To be done: Would you return the complete listing below word for word?

Information provided:
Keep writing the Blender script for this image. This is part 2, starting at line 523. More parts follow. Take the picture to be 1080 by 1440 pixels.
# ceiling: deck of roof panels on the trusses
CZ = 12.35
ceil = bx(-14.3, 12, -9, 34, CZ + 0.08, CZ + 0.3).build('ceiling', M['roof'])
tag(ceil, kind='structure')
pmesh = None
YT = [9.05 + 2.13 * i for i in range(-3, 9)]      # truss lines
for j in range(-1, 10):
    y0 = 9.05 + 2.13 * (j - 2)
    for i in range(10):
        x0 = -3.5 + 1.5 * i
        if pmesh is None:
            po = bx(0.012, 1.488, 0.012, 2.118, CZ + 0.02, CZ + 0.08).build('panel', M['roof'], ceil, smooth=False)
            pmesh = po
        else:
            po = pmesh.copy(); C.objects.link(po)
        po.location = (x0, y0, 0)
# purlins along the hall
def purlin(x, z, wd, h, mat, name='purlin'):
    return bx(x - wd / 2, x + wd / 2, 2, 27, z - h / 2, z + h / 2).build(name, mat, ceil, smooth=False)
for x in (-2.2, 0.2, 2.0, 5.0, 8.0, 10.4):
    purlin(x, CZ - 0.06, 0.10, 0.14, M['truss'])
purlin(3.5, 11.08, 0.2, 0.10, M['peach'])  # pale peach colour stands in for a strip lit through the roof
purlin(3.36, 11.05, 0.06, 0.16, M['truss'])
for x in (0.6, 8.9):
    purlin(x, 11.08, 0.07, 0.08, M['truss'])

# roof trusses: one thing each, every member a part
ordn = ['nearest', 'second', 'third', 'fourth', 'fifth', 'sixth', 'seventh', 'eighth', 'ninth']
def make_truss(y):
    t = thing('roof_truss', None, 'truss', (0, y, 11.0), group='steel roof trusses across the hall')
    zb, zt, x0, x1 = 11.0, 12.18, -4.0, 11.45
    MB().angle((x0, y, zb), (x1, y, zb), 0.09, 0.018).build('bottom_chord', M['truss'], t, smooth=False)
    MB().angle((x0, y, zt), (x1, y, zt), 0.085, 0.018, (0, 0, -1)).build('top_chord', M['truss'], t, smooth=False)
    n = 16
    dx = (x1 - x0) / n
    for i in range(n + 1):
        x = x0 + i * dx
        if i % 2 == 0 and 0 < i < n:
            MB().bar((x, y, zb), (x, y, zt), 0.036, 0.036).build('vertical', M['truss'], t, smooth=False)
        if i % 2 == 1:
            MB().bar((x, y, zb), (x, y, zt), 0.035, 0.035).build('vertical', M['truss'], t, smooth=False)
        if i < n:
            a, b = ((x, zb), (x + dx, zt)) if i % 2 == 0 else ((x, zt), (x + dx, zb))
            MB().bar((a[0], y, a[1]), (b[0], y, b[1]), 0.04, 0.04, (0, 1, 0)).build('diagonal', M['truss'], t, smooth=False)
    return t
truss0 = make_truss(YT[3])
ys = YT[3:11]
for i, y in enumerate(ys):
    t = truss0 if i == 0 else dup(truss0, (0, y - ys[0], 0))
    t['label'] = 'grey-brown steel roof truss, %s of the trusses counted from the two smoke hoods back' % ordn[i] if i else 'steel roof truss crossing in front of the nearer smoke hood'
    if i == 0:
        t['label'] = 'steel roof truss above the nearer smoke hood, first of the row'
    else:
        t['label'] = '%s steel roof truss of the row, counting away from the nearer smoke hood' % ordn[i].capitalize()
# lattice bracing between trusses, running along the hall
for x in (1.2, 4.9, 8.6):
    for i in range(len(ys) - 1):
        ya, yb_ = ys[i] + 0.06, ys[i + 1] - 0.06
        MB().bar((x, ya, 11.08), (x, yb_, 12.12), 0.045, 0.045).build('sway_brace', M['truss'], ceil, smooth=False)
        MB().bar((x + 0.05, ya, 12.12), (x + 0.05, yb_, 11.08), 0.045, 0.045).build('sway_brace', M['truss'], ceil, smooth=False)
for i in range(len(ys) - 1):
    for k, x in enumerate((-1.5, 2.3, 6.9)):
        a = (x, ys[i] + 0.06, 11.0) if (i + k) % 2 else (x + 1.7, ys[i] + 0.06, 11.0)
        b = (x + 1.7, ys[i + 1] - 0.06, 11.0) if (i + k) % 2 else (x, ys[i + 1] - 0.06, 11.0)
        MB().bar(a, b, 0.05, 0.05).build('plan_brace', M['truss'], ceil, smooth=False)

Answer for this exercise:
Keep writing the Blender script for this image. This is part 2, starting at line 523. More parts follow. Take the picture to be 1080 by 1440 pixels.
# ceiling: deck of roof panels on the trusses
CZ = 12.35
ceil = bx(-14.3, 12, -9, 34, CZ + 0.08, CZ + 0.3).build('ceiling', M['roof'])
tag(ceil, kind='structure')
pmesh = None
YT = [9.05 + 2.13 * i for i in range(-3, 9)]      # truss lines
for j in range(-1, 10):
    y0 = 9.05 + 2.13 * (j - 2)
    for i in range(10):
        x0 = -3.5 + 1.5 * i
        if pmesh is None:
            po = bx(0.012, 1.488, 0.012, 2.118, CZ + 0.02, CZ + 0.08).build('panel', M['roof'], ceil, smooth=False)
            pmesh = po
        else:
            po = pmesh.copy(); C.objects.link(po)
        po.location = (x0, y0, 0)
# purlins along the hall
def purlin(x, z, wd, h, mat, name='purlin'):
    return bx(x - wd / 2, x + wd / 2, 2, 27, z - h / 2, z + h / 2).build(name, mat, ceil, smooth=False)
for x in (-2.2, 0.2, 2.0, 5.0, 8.0, 10.4):
    purlin(x, CZ - 0.06, 0.10, 0.14, M['truss'])
purlin(3.5, 11.08, 0.2, 0.10, M['peach'])  # pale peach colour stands in for a strip lit through the roof
purlin(3.36, 11.05, 0.06, 0.16, M['truss'])
for x in (0.6, 8.9):
    purlin(x, 11.08, 0.07, 0.08, M['truss'])

# roof trusses: one thing each, every member a part
ordn = ['nearest', 'second', 'third', 'fourth', 'fifth', 'sixth', 'seventh', 'eighth', 'ninth']
def make_truss(y):
    t = thing('roof_truss', None, 'truss', (0, y, 11.0), group='steel roof trusses across the hall')
    zb, zt, x0, x1 = 11.0, 12.18, -4.0, 11.45
    MB().angle((x0, y, zb), (x1, y, zb), 0.09, 0.018).build('bottom_chord', M['truss'], t, smooth=False)
    MB().angle((x0, y, zt), (x1, y, zt), 0.085, 0.018, (0, 0, -1)).build('top_chord', M['truss'], t, smooth=False)
    n = 16
    dx = (x1 - x0) / n
    for i in range(n + 1):
        x = x0 + i * dx
        if i % 2 == 0 and 0 < i < n:
            MB().bar((x, y, zb), (x, y, zt), 0.036, 0.036).build('vertical', M['truss'], t, smooth=False)
        if i % 2 == 1:
            MB().bar((x, y, zb), (x, y, zt), 0.035, 0.035).build('vertical', M['truss'], t, smooth=False)
        if i < n:
            a, b = ((x, zb), (x + dx, zt)) if i % 2 == 0 else ((x, zt), (x + dx, zb))
            MB().bar((a[0], y, a[1]), (b[0], y, b[1]), 0.04, 0.04, (0, 1, 0)).build('diagonal', M['truss'], t, smooth=False)
    return t
truss0 = make_truss(YT[3])
ys = YT[3:11]
for i, y in enumerate(ys):
    t = truss0 if i == 0 else dup(truss0, (0, y - ys[0], 0))
    t['label'] = 'grey-brown steel roof truss, %s of the trusses counted from the two smoke hoods back' % ordn[i] if i else 'steel roof truss crossing in front of the nearer smoke hood'
    if i == 0:
        t['label'] = 'steel roof truss above the nearer smoke hood, first of the row'
    else:
        t['label'] = '%s steel roof truss of the row, counting away from the nearer smoke hood' % ordn[i].capitalize()
# lattice bracing between trusses, running along the hall
for x in (1.2, 4.9, 8.6):
    for i in range(len(ys) - 1):
        ya, yb_ = ys[i] + 0.06, ys[i + 1] - 0.06
        MB().bar((x, ya, 11.08), (x, yb_, 12.12), 0.045, 0.045).build('sway_brace', M['truss'], ceil, smooth=False)
        MB().bar((x + 0.05, ya, 12.12), (x + 0.05, yb_, 11.08), 0.045, 0.045).build('sway_brace', M['truss'], ceil, smooth=False)
for i in range(len(ys) - 1):
    for k, x in enumerate((-1.5, 2.3, 6.9)):
        a = (x, ys[i] + 0.06, 11.0) if (i + k) % 2 else (x + 1.7, ys[i] + 0.06, 11.0)
        b = (x + 1.7, ys[i + 1] - 0.06, 11.0) if (i + k) % 2 else (x, ys[i + 1] - 0.06, 11.0)
        MB().bar(a, b, 0.05, 0.05).build('plan_brace', M['truss'], ceil, smooth=False)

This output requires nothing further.